— Begin Available data —

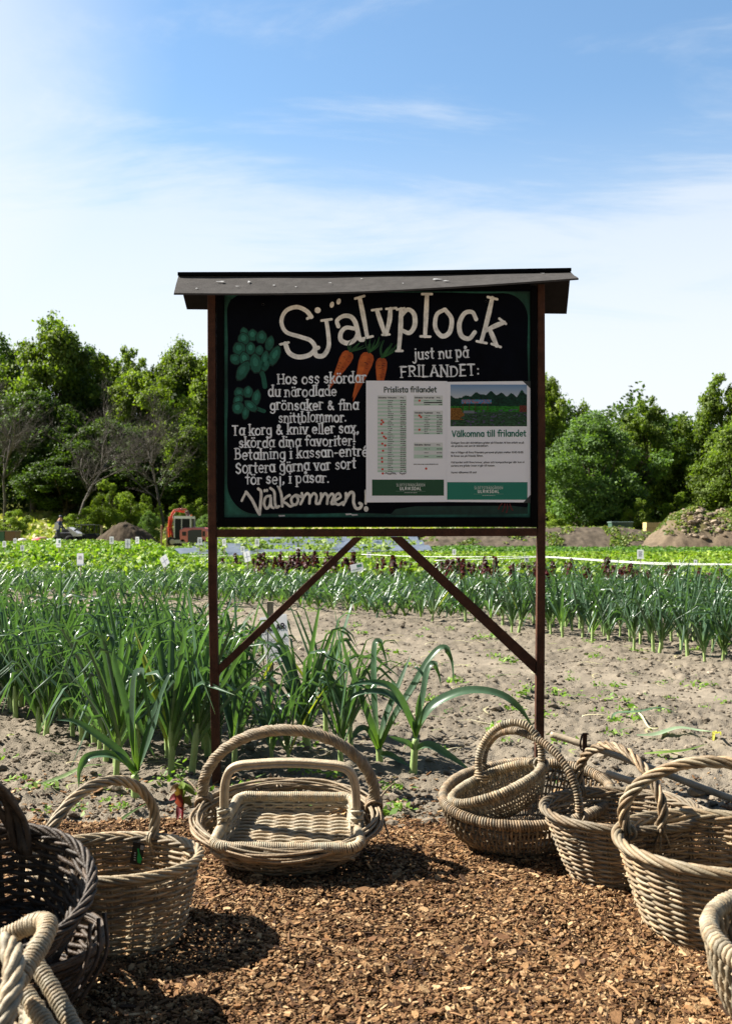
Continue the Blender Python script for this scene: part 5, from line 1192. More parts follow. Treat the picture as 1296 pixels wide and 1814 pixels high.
# --- plant labels: white cards on sticks
def card(px, py, w, h, Yd, rot, label, style=0, foot=None):
    b = np.array(((px-CX)/F*Yd, Yd, 0.0)); t = thing('plant_label', label, 'label', b, (0, 0, R(-30+random.uniform(-6, 6))), 'white plant labels on sticks in the beds')
    z = CAMZ-(py-HZ)/F*Yd; hw, hh = w/2/F*Yd*1.15, h/2/F*Yd*1.08; mb = MB(); sx = hw*.15*rot
    box(mb, (-.008, .004, -.05), (.008, .016, z-hh*.3)); mb.build('stake', M['wood'], t, False)
    cr, sr = math.cos(R(rot)), math.sin(R(rot)); mp = lambda x, y, l=0.0: np.array((x*cr-y*sr, -.0-l, z+x*sr+y*cr))
    mb = MB(); prism(mb, [(-hw, -hh), (hw, -hh), (hw, hh), (-hw, hh)], lambda x, y: mp(x, y, .002), lambda x, y: mp(x, y, -.002)); cd = mb.build('card', M['white'], t, False)
    ik = Ink(lambda x, y, l=0.0: mp(x, y, .003+l))
    if style == 0:
        for q in range(4): ik.ribbon(np.array([(-hw*.6, hh*(.55-.3*q)), (hw*(.6-.2*(q % 2)), hh*(.55-.3*q))]), hh*.13, (.12, .13, .14), 0)
    elif style == 1:
        ik.ribbon(np.array([(-hw*.8, -hh*.05), (hw*.8, -hh*.05)]), hh*.10, (.25, .27, .38), 0); ik.ribbon(np.array([(-hw*.05, -hh*.8), (-hw*.05, hh*.8)]), hh*.10, (.25, .27, .38), 0)
    elif style == 2:
        ik.poly([(0, 0), (hw*.8, 0), (hw*.8, hh*.7), (0, hh*.7)], (.06, .16, .10), .0002); ik.ribbon(np.array([(-hw*.8, -hh*.4), (hw*.5, -hh*.4)]), hh*.14, (.2, .22, .24), 0)
    elif style == 3:
        for q in range(3): ik.ribbon(np.array([(-hw*(.45+.1*q), hh*(.5-.2*q)), (hw*(.45+.1*q), hh*(.5-.2*q))]), hh*.08, (.1, .1, .1), 0)
        ik.ribbon(np.array([(-hw*.9, -hh*.85), (hw*.9, -hh*.85)]), hh*.22, (.35, .4, .5), 0)
    ik.mb.build('print', M['ink'], cd).parent = t
    return t
for a in ((142.5, 991, 14, 20, 15.5, 0, 'white label card with three small lines, standing in the leeks left of the tilted card', 3), (292, 993.5, 15, 17, 17, 32, 'white label card tipped on its corner above the left leeks', 1), (104, 962, 11, 14, 24, 0, 'white label with two small pictures behind the left leeks', 2),
          (8, 964, 8, 10, 25, 0, 'leftmost white label, at the edge of the photo', 0), (27, 958, 7, 8, 28, 0, 'small white label high beside the leftmost one', 0), (40, 971, 8, 9, 23, 5, 'small white label low among the bright leaves at the left', 0), (198, 957, 8, 12, 29, 0, 'white label left of the largest blank one, below the soil heap', 0), (226.5, 963, 10, 15, 24, 0, 'larger white blank label in front of the soil heap', 1), (243.5, 957, 8, 11, 30, 0, 'white label at the right foot of the soil heap', 0),
          (354, 958.5, 8, 12, 30, 0, 'white label standing in front of the red digger', 0), (397, 961, 7, 11, 28, 0, 'white label just right of the left sign post', 0), (455.5, 961, 8, 12, 28, 0, 'white label before the black plastic sheet', 0), (430, 973, 7, 10, 24, 0, 'white label in the red orach left of the tilted striped card', 0), (438, 986, 13, 17, 18, 14, 'tilted white label with striped print next to the left brace', 1), (528, 974, 8, 8, 24, 0, 'small square label behind the red orach', 0),
          (632, 1005.5, 22, 13, 16, 12, 'wide tilted label with a little green picture next to the left brace', 2), (653, 983, 7, 9, 22, 0, 'small white label right of the left brace top', 0), (804, 978, 6, 9, 22, 0, 'small white label above the red orach in the middle', 0), (932, 990, 7, 9, 19, 0, 'small pale label left of the right sign post', 0), (1133.5, 982, 10, 15, 17, 0, 'white label on a pale stick right of the sign, above the tapes', 0), (1231, 996, 5, 8, 17, 0, 'tiny label at the right tape', 0)):
    card(*a)
# --- KLAR board on a grey stake
Yk = 4.95; b = np.array((W(478, 1255, Yk)[0], Yk, 0.0))
t = thing('harvest_sign', 'white harvest notice on a grey wooden stake standing in the leeks behind the left brace', 'sign', b)
mb = MB(); prism(mb, [(473, 1066), (483.5, 1066), (484.5, 1262), (474, 1262)], lambda x, y: W(x, y, Yk)-b, lambda x, y: W(x, y, Yk)-b+np.array((0, .022, 0))); mb.build('stake', M['wood'], t, False)
KP = lambda off: (lambda x, y, l=0.0: W(x, y, Yk-.002-off-l+.0015*(480-x))-b)
mb = MB(); kc = [(460, 1094.5), (507.5, 1087), (514.5, 1168), (472.5, 1175), (468, 1150), (461, 1112)]; prism(mb, kc, KP(.006), KP(0)); cd = mb.build('notice', M['white'], t, False)
ik = Ink(KP(.0075)); ik.text('EJ KLAR', (458.5, 1122), (505, 1113.5), 6.6, 2.6, (.015, .013, .02), capn=0); ik.mb.build('lettering', M['ink'], cd); ik = Ink(KP(.0075)); ik.text('FÖR FÖRSÄLJNING', (462.5, 1141), (508.5, 1132.5), 3.6, .65, (.08, .08, .09), capn=0); ik.mb.build('lettering', M['ink'], cd); ik = Ink(KP(.0075))
ik.text('SLOTTSTRÄDGÅRDEN', (477, 1156), (500, 1152.5), 1.5, .35, (.2, .2, .2), capn=0); ik.text('ULRIKSDAL', (479, 1160.5), (499, 1157), 2.0, .55, (.15, .15, .15), capn=0); ik.mb.build('lettering', M['ink'], cd)
# --- bamboo rails and the rusty hook stake
def rail(label, a, b_, r_):
    mb = MB(); P = smoothpath([a, b_], 60); s = np.linspace(0, 1, 60); L_ = np.linalg.norm(np.array(b_)-a); rr = r_*(1+.10*np.exp(-(((s*L_/.21) % 1)-.5)**2/.0016)); P[:, 2] += .006*np.sin(s*5)
    cc = np.ones((60, 3))*(.9+.2*vnoise(s*9, 1.1))[:, None]; tube(mb, P, rr, 9, col=cc); return tag(mb.build('bamboo_pole', M['bamboo']), label, 'pole')
pa = W(975, 1301, 3.78); pb = W(1330, 1424, 3.46); rail('long bamboo pole held up by the rusty stake behind the right baskets', pa, pb, .0125)
rail('lower bamboo pole behind the round baskets, mostly hidden', W(1074, 1370, 3.55), W(1330, 1466, 3.2), .0125)
Yp = 3.70; b = np.array((W(1035, 1345, Yp)[0], Yp, 0.0)); t = thing('rusty_stake', 'short rusty angle iron stake holding up the bamboo pole', 'stake', b)
mb = MB(); z1 = W(1035, 1299, Yp)[2]; box(mb, (-.007, -.007, -.05), (.007, .007, z1)); mb.build('shaft', M['rust'], t, False)
mb = MB(); tube(mb, smoothpath([(.012, -.006, z1-.002), (-.008, -.010, z1-.001), (-.018, -.022, z1-.015), (-.022, -.026, z1-.04), (-.016, -.020, z1-.058), (0, -.006, z1-.056)], 16), .0035, 6); mb.build('hook', M['rust'], t)
# ================================================================== TREES AND THE FAR FIELD
def crown(seed, H=10.0, Wd=4.2, z0=2.2, nclump=60, nleaf=26000, size=.15, pal=((.05, .085, .018), (.07, .11, .022), (.035, .065, .016)), shape=1.0, gap=0.0):
    """leaf cards on many clumps spread through an uneven crown; unit tree about H metres"""
    rg = np.random.default_rng(seed); cl = []
    while len(cl) < nclump:
        u = rg.uniform(-1, 1, 3); r = np.linalg.norm(u)
        if r > 1 or r < .35: continue
        hz = (u[2]+1)/2; wid = (1-abs(hz-.38)**2*1.5*shape)*(1+.25*math.sin(u[0]*5+seed)+.2*math.sin(u[1]*7+seed*2))
        cl.append((u[0]*Wd*wid, u[1]*Wd*wid, z0+hz*(H-z0), rg.uniform(.5, 1.2)*Wd*.24*(1.1-.35*hz)))
    cl = np.array(cl); p = cl[:, 3]**2; p /= p.sum(); idx = rg.choice(nclump, nleaf, p=p); ns_ = 16
    sd_ = norm(rg.normal(size=(nclump, ns_, 3))+np.array((0, 0, .25))); sr_ = rg.uniform(.55, 1.25, (nclump, ns_)); si = rg.integers(ns_, size=nleaf)
    Rr_ = cl[idx, 3][:, None]; off = sd_[idx, si]*(sr_[idx, si][:, None])*Rr_*.85+rg.normal(size=(nleaf, 3))*Rr_*np.array((.26, .26, .17))
    C = cl[idx, :3]+off; d = norm(off)
    nr = norm(d*.7+rg.normal(size=(nleaf, 3))*.6+np.array((0, 0, .35)))
    pal = np.array(pal); tone_ = rg.uniform(.75, 1.3, nclump)[idx][:, None]
    c = pal[rg.integers(len(pal), size=nleaf)]*tone_*rg.uniform(.8, 1.2, (nleaf, 1))
    mb = MB(); quads(mb, C, size*rg.uniform(.55, 1.35, nleaf), nr, rg, c, 1.4)
    tr = MB(); hgt = z0+(H-z0)*.75; P = smoothpath([(0, 0, -.6), (.1, .05, z0), (-.1, .1, z0+(H-z0)*.4), (.1, 0, hgt)], 14); tube(tr, P, np.linspace(.30, .06, 14)*H/10, 8)
    for k in rg.choice(nclump, min(26, nclump), False):
        e = cl[k, :3]; s = rg.uniform(.25, .8); b = P[int(s*12)]; b = b if b[2] < e[2] else P[4]; tube(tr, smoothpath([b, (b+e)/2+np.array((0, 0, .3)), e], 8), np.linspace(.09, .02, 8)*H/10, 5)
    return mb, tr
GT = 'broadleaf trees of the wood edge'
kinds = {}
def make_kind(key, **kw):
    cr, tr = crown(**kw); t = thing('broadleaf_tree', 'tree', 'tree', (0, 0, 0)); cr.build('crown', M['crown'], t, False); tr.build('trunk', M['bark'], t); kinds[key] = [t, kw.get('H', 10.0), kw.get('Wd', 4.2), False]
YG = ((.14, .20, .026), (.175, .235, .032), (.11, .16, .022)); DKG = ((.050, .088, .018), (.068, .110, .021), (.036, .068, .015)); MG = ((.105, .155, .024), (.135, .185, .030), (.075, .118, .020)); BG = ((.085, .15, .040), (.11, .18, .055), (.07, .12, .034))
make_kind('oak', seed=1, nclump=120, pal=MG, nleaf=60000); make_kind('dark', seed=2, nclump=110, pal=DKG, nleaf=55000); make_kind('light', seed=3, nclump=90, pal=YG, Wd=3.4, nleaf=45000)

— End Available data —

Exercise requirements | List each line in the listing that contains the string "high".

Full output |
Continue the Blender Python script for this scene: part 5, from line 1192. More parts follow. Treat the picture as 1296 pixels wide and 1814 pixels high.
          (8, 964, 8, 10, 25, 0, 'leftmost white label, at the edge of the photo', 0), (27, 958, 7, 8, 28, 0, 'small white label high beside the leftmost one', 0), (40, 971, 8, 9, 23, 5, 'small white label low among the bright leaves at the left', 0), (198, 957, 8, 12, 29, 0, 'white label left of the largest blank one, below the soil heap', 0), (226.5, 963, 10, 15, 24, 0, 'larger white blank label in front of the soil heap', 1), (243.5, 957, 8, 11, 30, 0, 'white label at the right foot of the soil heap', 0),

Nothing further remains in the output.